AIM OF THE EXERCISE
Don't include pictures. Quote the lines below from the first through the line that contains "PI = math.pi".

SUPPLIED DATA
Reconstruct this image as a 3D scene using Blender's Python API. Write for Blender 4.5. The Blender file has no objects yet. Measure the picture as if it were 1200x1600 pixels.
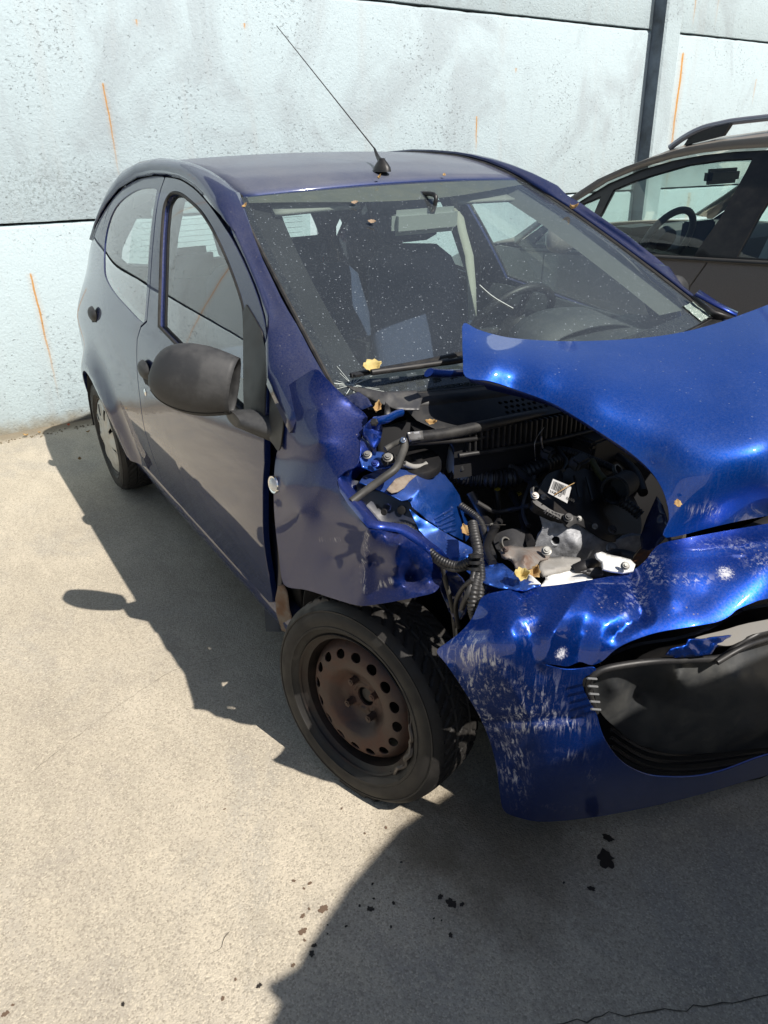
import bpy, bmesh, math, random
import numpy as np
from mathutils import Vector, Matrix, noise
from mathutils.geometry import delaunay_2d_cdt
random.seed(3)
sc = bpy.context.scene
COL = sc.collection
PI = math.pi

# ------------------------------------------------------------------ camera
CAM = np.array([2.4101619, -1.4305058, 1.4938009]); YAW, PITCH, ROLL, FPX = 2.59369939, 0.45804957, -0.03306827, 1152.795
_f = np.array([math.cos(PITCH)*math.cos(YAW), math.cos(PITCH)*math.sin(YAW), -math.sin(PITCH)])
_r = np.cross(_f, [0, 0, 1]); _r /= np.linalg.norm(_r); _u = np.cross(_r, _f)
CR = math.cos(ROLL)*_r + math.sin(ROLL)*_u; CU = -math.sin(ROLL)*_r + math.cos(ROLL)*_u; CF = _f
cam = bpy.data.objects.new('camera', bpy.data.cameras.new('camera')); COL.objects.link(cam)
cam.matrix_world = Matrix(((CR[0], CU[0], -CF[0], CAM[0]), (CR[1], CU[1], -CF[1], CAM[1]), (CR[2], CU[2], -CF[2], CAM[2]), (0, 0, 0, 1)))
cam.data.sensor_fit = 'HORIZONTAL'; cam.data.sensor_width = 36; cam.data.lens = FPX/1200*36
cam.data.clip_start = .05; cam.data.clip_end = 2000
sc.camera = cam
# ------------------------------------------------------------------ light
SUN = Vector((.85, .25, 1.0)).normalized()
w = bpy.data.worlds.new('World'); sc.world = w; w.use_nodes = True
nt = w.node_tree; bg = nt.nodes['Background']
sky = nt.nodes.new('ShaderNodeTexSky'); sky.sky_type = 'NISHITA'; sky.sun_disc = False
sky.sun_elevation = math.asin(SUN.z); sky.sun_rotation = math.atan2(SUN.x, SUN.y)
sky.air_density = 1.0; sky.dust_density = 1.2
nt.links.new(sky.outputs[0], bg.inputs[0]); bg.inputs[1].default_value = .062
sl = bpy.data.lights.new('sun', 'SUN'); sl.energy = 5.0; sl.angle = math.radians(.53); sl.color = (1, .94, .86)
so = bpy.data.objects.new('sun', sl); COL.objects.link(so)
so.rotation_euler = SUN.to_track_quat('Z', 'Y').to_euler(); so.location = (6, 2, 8)
sc.view_settings.view_transform = 'Standard'; sc.view_settings.look = 'None'
sc.view_settings.exposure = .42; sc.view_settings.gamma = 1; sc.view_settings.use_curve_mapping = False
sc.cycles.max_bounces = 10; sc.cycles.transparent_max_bounces = 16

# ------------------------------------------------------------------ points
def ray(px, py): return CF + CR*(px-600)/FPX + CU*(800-py)/FPX
def at(px, py, x=None, y=None, z=None):
    """the place on the vertical or level plane x, y or z = const that is seen there"""
    ax, v = (0, x) if x is not None else (1, y) if y is not None else (2, z)
    d = ray(px, py); return Vector(CAM + (v-CAM[ax])/d[ax]*d)
def depth(p): return float((np.array(p)-CAM) @ CF)
def at_depth(px, py, d): return Vector(CAM + ray(px, py)*d)
def pchip(xs, ys, x):
    h = [xs[i+1]-xs[i] for i in range(len(xs)-1)]; d = [(ys[i+1]-ys[i])/h[i] for i in range(len(h))]
    m = [d[0]]+[0 if d[i-1]*d[i] <= 0 else 2*d[i-1]*d[i]/(d[i-1]+d[i]) for i in range(1, len(h))]+[d[-1]]
    x = min(max(x, xs[0]), xs[-1]); i = 0
    while i < len(h)-1 and x > xs[i+1]: i += 1
    t = (x-xs[i])/h[i]
    return (2*t**3-3*t*t+1)*ys[i]+(t**3-2*t*t+t)*h[i]*m[i]+(-2*t**3+3*t*t)*ys[i+1]+(t**3-t*t)*h[i]*m[i+1]
def tab(xs, ys, sig=.02, st=.002):
    """a fast, softly rounded curve through points"""
    m = 4*sig; g = np.arange(xs[0]-m, xs[-1]+m, st); v = np.array([pchip(xs, ys, q) for q in g])
    sl0 = (ys[1]-ys[0])/(xs[1]-xs[0]); sl1 = (ys[-1]-ys[-2])/(xs[-1]-xs[-2])
    v += np.where(g < xs[0], (g-xs[0])*sl0, 0)+np.where(g > xs[-1], (g-xs[-1])*sl1, 0)
    k = np.arange(-3*sig, 3*sig+st/2, st); k = np.exp(-(k/sig)**2/2); k /= k.sum(); h = len(k)//2
    v = np.convolve(np.pad(v, h, 'edge'), k, 'valid'); g0 = float(g[0]); n = len(g)-2; L = v.tolist()
    def f(x):
        t = (x-g0)/st; i = int(t); i = 0 if i < 0 else n if i > n else i; t = min(max(t-i, 0), 1); return L[i]+(L[i+1]-L[i])*t
    return f
def smooth(pts, n=6, closed=True):
    """Catmull-Rom through points of any dimension"""
    P = [np.array(p, float) for p in pts]; N = len(P); out = []
    for i in range(N if closed else N-1):
        a, b, c, d = (P[(i-1) % N], P[i], P[(i+1) % N], P[(i+2) % N]) if closed else (P[max(i-1, 0)], P[i], P[i+1], P[min(i+2, N-1)])
        for k in range(n):
            t = k/n; out.append(.5*((2*b)+(-a+c)*t+(2*a-5*b+4*c-d)*t*t+(-a+3*b-3*c+d)*t**3))
    if not closed: out.append(P[-1])
    return out
def resample(pts, step, closed=True):
    P = [np.array(p, float) for p in pts]; out = []
    for i in range(len(P) if closed else len(P)-1):
        a, b = P[i], P[(i+1) % len(P)]; n = max(1, int(round(np.linalg.norm(b-a)/step)))
        out += [a+(b-a)*k/n for k in range(n)]
    if not closed: out.append(P[-1])
    return out

# ------------------------------------------------------------------ materials
MATS = {}
def nodes(m): m.use_nodes = True; return m.node_tree, m.node_tree.nodes, m.node_tree.links
def N(t, kind, **kw):
    n = t.nodes.new(kind)
    for k, v in kw.items():
        if k.startswith('i_'): n.inputs[k[2:].replace('_', ' ')].default_value = v
        elif k[0] == 'i' and k[1:].isdigit(): n.inputs[int(k[1:])].default_value = v
        else: setattr(n, k, v)
    return n
def math_(t, op, a, b=None, clamp=False):
    n = N(t, 'ShaderNodeMath', operation=op, use_clamp=clamp)
    for i, v in enumerate((a, b)):
        if v is None: continue
        if isinstance(v, (int, float)): n.inputs[i].default_value = v
        else: t.links.new(v, n.inputs[i])
    return n.outputs[0]
def mixc(t, fac, a, b, mode='MIX'):
    n = N(t, 'ShaderNodeMix', data_type='RGBA', blend_type=mode)
    for s, v in ((n.inputs[0], fac), (n.inputs[6], a), (n.inputs[7], b)):
        if isinstance(v, (int, float)): s.default_value = v
        elif isinstance(v, tuple): s.default_value = (*v, 1) if len(v) == 3 else v
        else: t.links.new(v, s)
    return n.outputs[2]
def ramp(t, fac, lo, hi):
    n = N(t, 'ShaderNodeMapRange', interpolation_type='SMOOTHSTEP'); t.links.new(fac, n.inputs[0])
    n.inputs[1].default_value = lo; n.inputs[2].default_value = hi; return n.outputs[0]
def noise_(t, co, scale, detail=4, rough=.55, vec=None, dist=0):
    n = N(t, 'ShaderNodeTexNoise', i_Scale=scale, i_Detail=detail, i_Roughness=rough, i_Distortion=dist); t.links.new(co, n.inputs[0]); return n.outputs[0]
def coord(t, scale=None, rot=None):
    tc = N(t, 'ShaderNodeNewGeometry').outputs['Position']
    if scale is None and rot is None: return tc
    mp = N(t, 'ShaderNodeMapping'); t.links.new(tc, mp.inputs[0])
    if scale: mp.inputs['Scale'].default_value = scale
    if rot: mp.inputs['Rotation'].default_value = rot
    return mp.outputs[0]
def objco(t, scale=None):
    tc = N(t, 'ShaderNodeTexCoord').outputs['Object']
    if not scale: return tc
    mp = N(t, 'ShaderNodeMapping'); t.links.new(tc, mp.inputs[0]); mp.inputs['Scale'].default_value = scale; return mp.outputs[0]
def bump(t, bsdf, h, strength=.3, dist=.01):
    b = N(t, 'ShaderNodeBump', i_Strength=strength, i_Distance=dist); t.links.new(h, b.inputs['Height']); t.links.new(b.outputs[0], bsdf.inputs['Normal']); return b
def mat(name, col, rough=.5, metal=0., coat=0., spec=.5, grime=.0, gcol=(.20, .18, .15), gscale=18, bumps=0., bscale=60, bdist=.002, alpha=None, emis=None):
    if name in MATS: return MATS[name]
    m = bpy.data.materials.new(name); t, nd, lk = nodes(m); b = nd['Principled BSDF']
    b.inputs['Base Color'].default_value = (*col, 1); b.inputs['Roughness'].default_value = rough; b.inputs['Metallic'].default_value = metal
    b.inputs['Coat Weight'].default_value = coat; b.inputs['Coat Roughness'].default_value = .03; b.inputs['Specular IOR Level'].default_value = spec
    co = objco(t)
    if grime > 0:
        f = math_(t, 'MULTIPLY', ramp(t, noise_(t, co, gscale, 6, .65), .38, .72), grime)
        lk.new(mixc(t, f, col, gcol), b.inputs['Base Color'])
        lk.new(math_(t, 'ADD', rough, math_(t, 'MULTIPLY', f, .35), True), b.inputs['Roughness'])
    if bumps > 0: bump(t, b, noise_(t, co, bscale, 5, .6), bumps, bdist)
    MATS[name] = m; return m
def paint(name, col, metal=.6, rough=.38, side_dust=.10, top_dust=.45, scuffs=False, dustcol=(.20, .17, .15), spots=(), coatw=1., blotch=.6):
    m = bpy.data.materials.new(name); t, nd, lk = nodes(m); b = nd['Principled BSDF']
    b.inputs['Metallic'].default_value = metal
    b.inputs['Specular IOR Level'].default_value = .06; b.inputs['Coat Weight'].default_value = 1; b.inputs['Coat IOR'].default_value = 1.5
    co = coord(t); g = N(t, 'ShaderNodeNewGeometry')
    nz = N(t, 'ShaderNodeSeparateXYZ'); lk.new(g.outputs['Normal'], nz.inputs[0])
    up = ramp(t, nz.outputs[2], .15, .98)
    big = ramp(t, noise_(t, co, 5, 5, .6), .3, .75)
    fine = noise_(t, co, 260, 3, .6)
    # fine flakes in the base coat
    flake = N(t, 'ShaderNodeTexVoronoi', i_Scale=2600); lk.new(co, flake.inputs[0])
    fl = mixc(t, ramp(t, math_(t, 'MULTIPLY', flake.outputs['Color'], 1), .2, 1.), tuple(c*.75 for c in col), tuple(c*1.35 for c in col))
    sp = N(t, 'ShaderNodeTexVoronoi', i_Scale=70, i_Randomness=1); lk.new(co, sp.inputs[0])
    spot = math_(t, 'MULTIPLY', math_(t, 'LESS_THAN', sp.outputs['Distance'], .13), ramp(t, noise_(t, co, 31, 2), .52, .6))
    dust = math_(t, 'ADD', math_(t, 'MULTIPLY', math_(t, 'ADD', .85-.5*blotch, math_(t, 'MULTIPLY', big, blotch)), math_(t, 'ADD', side_dust, math_(t, 'MULTIPLY', up, top_dust))),
                 math_(t, 'MULTIPLY', math_(t, 'SUBTRACT', fine, .5), .35), True)
    dust = math_(t, 'MAXIMUM', dust, math_(t, 'MULTIPLY', spot, math_(t, 'ADD', .1, math_(t, 'MULTIPLY', up, .5))))
    c1 = fl
    dm = math_(t, 'MULTIPLY', dust, 1.0, True)
    sc_f = None
    if scuffs:
        at_ = N(t, 'ShaderNodeAttribute', attribute_name='scuff')
        ns = noise_(t, coord(t, (130, 130, 13), (.25, .12, 0)), 1, 6, .7, dist=.5)
        ns2 = noise_(t, co, 32, 8, .8, dist=.4)
        gap = ramp(t, noise_(t, co, 14, 5, .7), .36, .58)
        s = math_(t, 'MAXIMUM', ramp(t, ns, .49, .62), math_(t, 'MULTIPLY', ramp(t, ns2, .53, .64), .45))
        s = math_(t, 'MULTIPLY', math_(t, 'MULTIPLY', s, gap), at_.outputs['Fac'])
        for (p, r) in spots:
            vd = N(t, 'ShaderNodeVectorMath', operation='DISTANCE'); lk.new(co, vd.inputs[0]); vd.inputs[1].default_value = p
            body = ramp(t, math_(t, 'ADD', math_(t, 'DIVIDE', vd.outputs['Value'], r), math_(t, 'MULTIPLY', noise_(t, co, 260, 4, .8), 3.2)), 2.75, 1.9)
            s = math_(t, 'MAXIMUM', s, body)
        s = math_(t, 'MULTIPLY', s, .9, True); sc_f = s
    base = mixc(t, dm, c1, dustcol)
    metal_s = math_(t, 'MULTIPLY', math_(t, 'SUBTRACT', 1, dm), metal)
    if sc_f is not None:
        base = mixc(t, sc_f, base, (.62, .62, .64)); metal_s = math_(t, 'MULTIPLY', metal_s, math_(t, 'SUBTRACT', 1, sc_f))
    lk.new(base, b.inputs['Base Color']); lk.new(metal_s, b.inputs['Metallic'])
    lk.new(math_(t, 'ADD', rough, math_(t, 'MULTIPLY', dm, .35), True), b.inputs['Roughness'])
    cw = math_(t, 'MULTIPLY', math_(t, 'SUBTRACT', 1, math_(t, 'MULTIPLY', dm, 1.0), True), coatw)
    if sc_f is not None: cw = math_(t, 'MULTIPLY', cw, math_(t, 'SUBTRACT', 1, sc_f))
    lk.new(cw, b.inputs['Coat Weight'])
    lk.new(math_(t, 'ADD', .02, math_(t, 'MULTIPLY', dm, .22)), b.inputs['Coat Roughness'])
    MATS[name] = m; return m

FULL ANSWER
Reconstruct this image as a 3D scene using Blender's Python API. Write for Blender 4.5. The Blender file has no objects yet. Measure the picture as if it were 1200x1600 pixels.
import bpy, bmesh, math, random
import numpy as np
from mathutils import Vector, Matrix, noise
from mathutils.geometry import delaunay_2d_cdt
random.seed(3)
sc = bpy.context.scene
COL = sc.collection
PI = math.pi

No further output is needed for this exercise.